Se il quinto anniversario ha caratteristiche assai diverse dal quarto, buona parte del merito è della “dottrina Petraeus”. La strategia attuata dal generale americano David Petraeus, seguita da un calo delle vittime di oltre il 70% dall’anno scorso, è al centro di analisi negli Usa e anche di preoccupazioni. Ci sono segnali che il trend positivo possa interrompersi e lo stesso comandante delle forze americane in Iraq è preoccupato.
L’alto ufficiale formato a West Point e a Princeton è il vero protagonista dell’ultimo anno. All’inizio del 2007 Bush decise di affidargli il comando e di seguire le sue indicazioni, invece di quelle appena sfornate dagli esperti dell’Iraqi Study Group. Petraeus chiese e ottenne 30.000 uomini di rinforzo ai 130.000 già presenti in Iraq e oggi il Pentagono presenta cifre secondo le quali da quando l’intera strategia è stata attuata, a giugno 2007, gli episodi di violenza settaria sono scesi del 90% e i morti, civili e militari, del 70%.
I fattori dietro la svolta, secondo gli esperti, sono in realtà molteplici e non è certo secondaria la frenata decisa dalle milizie sciite, forse chiesta e ottenuta da Teheran.

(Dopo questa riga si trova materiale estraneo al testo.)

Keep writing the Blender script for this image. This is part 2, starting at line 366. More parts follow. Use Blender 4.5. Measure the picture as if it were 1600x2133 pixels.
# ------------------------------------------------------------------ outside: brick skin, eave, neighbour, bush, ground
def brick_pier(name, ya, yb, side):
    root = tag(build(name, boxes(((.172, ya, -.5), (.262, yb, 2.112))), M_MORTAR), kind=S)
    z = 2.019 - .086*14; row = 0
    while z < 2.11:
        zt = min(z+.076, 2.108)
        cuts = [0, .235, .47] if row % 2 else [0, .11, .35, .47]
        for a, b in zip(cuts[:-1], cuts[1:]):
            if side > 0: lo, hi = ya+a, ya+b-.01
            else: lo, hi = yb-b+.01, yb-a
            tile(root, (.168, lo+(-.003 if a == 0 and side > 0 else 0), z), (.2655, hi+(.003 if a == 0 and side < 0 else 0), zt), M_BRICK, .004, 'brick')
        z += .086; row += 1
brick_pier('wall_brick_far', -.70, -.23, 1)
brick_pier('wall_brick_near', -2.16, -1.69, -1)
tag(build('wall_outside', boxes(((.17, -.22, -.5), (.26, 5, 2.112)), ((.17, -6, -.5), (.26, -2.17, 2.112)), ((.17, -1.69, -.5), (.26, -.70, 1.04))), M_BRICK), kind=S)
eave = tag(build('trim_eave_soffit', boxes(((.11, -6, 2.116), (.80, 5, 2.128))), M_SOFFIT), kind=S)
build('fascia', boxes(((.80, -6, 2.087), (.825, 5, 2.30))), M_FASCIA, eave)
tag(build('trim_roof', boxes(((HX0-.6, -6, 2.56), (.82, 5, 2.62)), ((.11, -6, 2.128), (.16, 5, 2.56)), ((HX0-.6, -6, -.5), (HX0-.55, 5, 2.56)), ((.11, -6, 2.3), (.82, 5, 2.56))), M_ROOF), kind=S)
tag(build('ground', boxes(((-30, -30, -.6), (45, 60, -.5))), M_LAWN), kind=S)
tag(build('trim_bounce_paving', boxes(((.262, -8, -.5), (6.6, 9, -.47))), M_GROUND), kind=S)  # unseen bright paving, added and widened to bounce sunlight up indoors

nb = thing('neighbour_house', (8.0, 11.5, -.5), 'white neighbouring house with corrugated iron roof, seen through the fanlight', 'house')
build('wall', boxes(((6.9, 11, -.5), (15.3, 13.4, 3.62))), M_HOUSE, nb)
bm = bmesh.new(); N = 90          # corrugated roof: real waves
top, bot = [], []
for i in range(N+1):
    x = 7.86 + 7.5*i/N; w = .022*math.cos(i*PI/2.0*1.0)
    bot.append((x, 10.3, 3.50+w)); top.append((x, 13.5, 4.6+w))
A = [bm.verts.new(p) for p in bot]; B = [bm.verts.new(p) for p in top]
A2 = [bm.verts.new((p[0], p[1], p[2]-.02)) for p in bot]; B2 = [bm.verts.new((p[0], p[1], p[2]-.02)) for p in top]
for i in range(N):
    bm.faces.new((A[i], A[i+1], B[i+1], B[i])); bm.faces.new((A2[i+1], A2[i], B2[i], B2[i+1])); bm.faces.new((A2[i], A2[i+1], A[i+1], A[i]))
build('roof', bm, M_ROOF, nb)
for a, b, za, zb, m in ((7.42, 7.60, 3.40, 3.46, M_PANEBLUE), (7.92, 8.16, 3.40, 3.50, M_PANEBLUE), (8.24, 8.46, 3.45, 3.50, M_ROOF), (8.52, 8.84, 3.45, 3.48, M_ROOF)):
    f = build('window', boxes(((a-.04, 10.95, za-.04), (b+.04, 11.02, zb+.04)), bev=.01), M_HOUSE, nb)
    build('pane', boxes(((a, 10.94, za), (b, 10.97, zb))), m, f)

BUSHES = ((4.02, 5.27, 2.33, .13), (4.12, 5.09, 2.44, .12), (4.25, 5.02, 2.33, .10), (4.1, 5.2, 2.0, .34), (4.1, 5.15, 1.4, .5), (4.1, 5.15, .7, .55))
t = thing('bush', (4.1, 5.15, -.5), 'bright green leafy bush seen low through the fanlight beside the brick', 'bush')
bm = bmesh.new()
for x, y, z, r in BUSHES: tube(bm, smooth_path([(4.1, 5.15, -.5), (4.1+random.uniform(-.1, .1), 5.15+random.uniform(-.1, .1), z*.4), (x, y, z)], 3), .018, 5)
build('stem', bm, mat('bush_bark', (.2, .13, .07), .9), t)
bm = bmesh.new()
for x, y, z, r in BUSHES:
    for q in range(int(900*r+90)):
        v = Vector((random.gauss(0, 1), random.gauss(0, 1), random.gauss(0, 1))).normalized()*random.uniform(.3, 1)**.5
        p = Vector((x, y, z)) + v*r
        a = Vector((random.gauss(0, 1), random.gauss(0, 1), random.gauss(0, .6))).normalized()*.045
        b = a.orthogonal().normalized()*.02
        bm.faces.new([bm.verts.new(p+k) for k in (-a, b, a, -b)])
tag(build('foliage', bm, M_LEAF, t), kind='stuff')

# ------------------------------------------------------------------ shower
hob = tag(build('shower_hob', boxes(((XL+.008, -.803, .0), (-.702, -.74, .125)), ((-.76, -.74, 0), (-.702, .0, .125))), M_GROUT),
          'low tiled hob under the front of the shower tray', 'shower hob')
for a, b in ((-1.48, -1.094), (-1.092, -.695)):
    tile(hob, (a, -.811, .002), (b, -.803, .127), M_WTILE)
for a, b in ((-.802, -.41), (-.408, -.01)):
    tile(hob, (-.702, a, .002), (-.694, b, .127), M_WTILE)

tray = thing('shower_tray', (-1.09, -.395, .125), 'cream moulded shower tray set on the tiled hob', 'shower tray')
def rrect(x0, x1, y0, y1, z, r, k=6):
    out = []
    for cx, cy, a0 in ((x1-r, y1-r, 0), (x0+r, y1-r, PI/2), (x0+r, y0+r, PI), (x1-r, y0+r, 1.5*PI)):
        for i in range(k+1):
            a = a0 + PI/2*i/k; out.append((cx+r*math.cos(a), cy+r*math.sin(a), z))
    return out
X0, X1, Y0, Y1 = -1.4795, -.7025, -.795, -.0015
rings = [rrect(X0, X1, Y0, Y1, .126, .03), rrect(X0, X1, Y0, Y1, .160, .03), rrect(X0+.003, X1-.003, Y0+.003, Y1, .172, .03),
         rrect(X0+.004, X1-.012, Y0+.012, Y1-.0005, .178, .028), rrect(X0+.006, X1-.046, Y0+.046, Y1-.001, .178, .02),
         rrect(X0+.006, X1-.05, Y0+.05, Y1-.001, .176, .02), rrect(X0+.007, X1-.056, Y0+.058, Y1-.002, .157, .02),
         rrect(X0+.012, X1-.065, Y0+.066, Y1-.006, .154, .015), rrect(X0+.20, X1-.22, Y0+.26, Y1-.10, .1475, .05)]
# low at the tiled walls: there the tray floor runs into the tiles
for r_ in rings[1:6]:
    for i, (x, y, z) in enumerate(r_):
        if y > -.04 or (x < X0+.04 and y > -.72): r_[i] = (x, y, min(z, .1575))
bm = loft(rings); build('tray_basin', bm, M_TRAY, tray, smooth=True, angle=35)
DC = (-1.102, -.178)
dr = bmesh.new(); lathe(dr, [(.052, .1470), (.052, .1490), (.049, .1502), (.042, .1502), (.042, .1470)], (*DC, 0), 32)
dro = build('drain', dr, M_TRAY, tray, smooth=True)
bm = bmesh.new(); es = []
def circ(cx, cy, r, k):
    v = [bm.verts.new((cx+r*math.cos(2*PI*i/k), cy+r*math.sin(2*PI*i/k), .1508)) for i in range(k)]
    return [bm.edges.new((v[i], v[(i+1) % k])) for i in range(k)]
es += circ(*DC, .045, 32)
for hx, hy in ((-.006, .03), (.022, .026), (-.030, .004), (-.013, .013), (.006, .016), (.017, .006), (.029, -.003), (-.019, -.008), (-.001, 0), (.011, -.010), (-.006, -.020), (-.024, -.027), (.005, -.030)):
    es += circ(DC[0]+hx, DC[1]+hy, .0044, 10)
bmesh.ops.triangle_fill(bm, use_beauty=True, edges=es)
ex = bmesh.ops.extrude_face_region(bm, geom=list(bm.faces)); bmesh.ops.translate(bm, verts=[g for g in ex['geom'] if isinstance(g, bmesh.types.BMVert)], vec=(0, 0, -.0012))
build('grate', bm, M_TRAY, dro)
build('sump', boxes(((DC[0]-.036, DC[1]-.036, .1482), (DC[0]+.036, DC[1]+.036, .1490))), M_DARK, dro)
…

Resta il dato di fatto di cifre positive confermate non solo dal Pentagono, ma anche da un osservatorio indipendente come quello istituito sull’Iraq da Jason Campbell e Michael O’Hanlon del centro studi Brookings. Secondo Campbell e O’Hanlon, le vittime civili della violenza erano state 2.700 nel febbraio 2007 (e 2.200 nello stesso mese del 2006) e sono scese a 700 questo febbraio. Nello stesso mese, i militari Usa morti sono stati 36, rispetto agli 81 del febbraio 2007. Gli attacchi da parte degli insorti sono scesi da 210 a 65. Sulla scala da 1 a 11 dei voti che la Brookings dà ai progressi politici raggiunti in Iraq, il paese era a quota 1 nel febbraio 2007 ed è ora a quota 5. Nello stesso tempo, sottolinea Cordesman, «ci sono buone ragioni per cui il generale Petraeus e gli altri comandanti sono stati cauti nel non cantare “vittoria” nel paese». I rischi che tutto torni a precipitare verso il caos restano e Cordesman ritiene che gli Usa abbiano «ancora anni prima di sapere se poter proclamare una vittoria duratura nel senso strategico del termine».
Lo stesso Petraeus, in vista di una sua attesa audizione nella quale il mese prossimo farà il punto della situazione in Congresso, esorta alla prudenza. I leader politici in Iraq non hanno approfittato in modo sufficiente del calo della violenza, ha avvertito il generale, e «non c’è stato il necessario progresso nel campo della riconciliazione nazionale». Per questo, Petraeus difenderà di fronte al Congresso a maggioranza democratica la decisione, già approvata da Bush, di sospendere dopo l’estate il rientro delle forze americane. Il Pentagono ha reso noto che a luglio resteranno nel paese circa 140.000 uomini, più di quelli che c’erano nel gennaio 2007.
La prudenza non cancella comunque gli innegabili successi conseguiti dalla “dottrina Petraeus”. Il generale ha ribaltato la strategia usata dagli americani fin dall’epoca in cui le forze del generale Tommy Franks, nel 2003, entrarono nel paese. L’idea di mandare le truppe americane a intervenire in aree calde, per poi tornare a chiudersi nelle loro basi, è stata sostituita da una presenza permanente di militari americani nei luoghi critici, insieme a forze irachene. E da un’intensa attività “diplomatica” che ha spinto il Pentagono a stringere alleanze con leader sunniti locali un tempo ostili, in chiave anti-Al Qaida.
I successi ottenuti in questo senso già dalla fine del 2006 dai Marines nella provincia di Anbar, hanno fornito la roadmap per il cambio di rotta nel resto del paese. E il modello dei Marines si è rivelato quello vincente.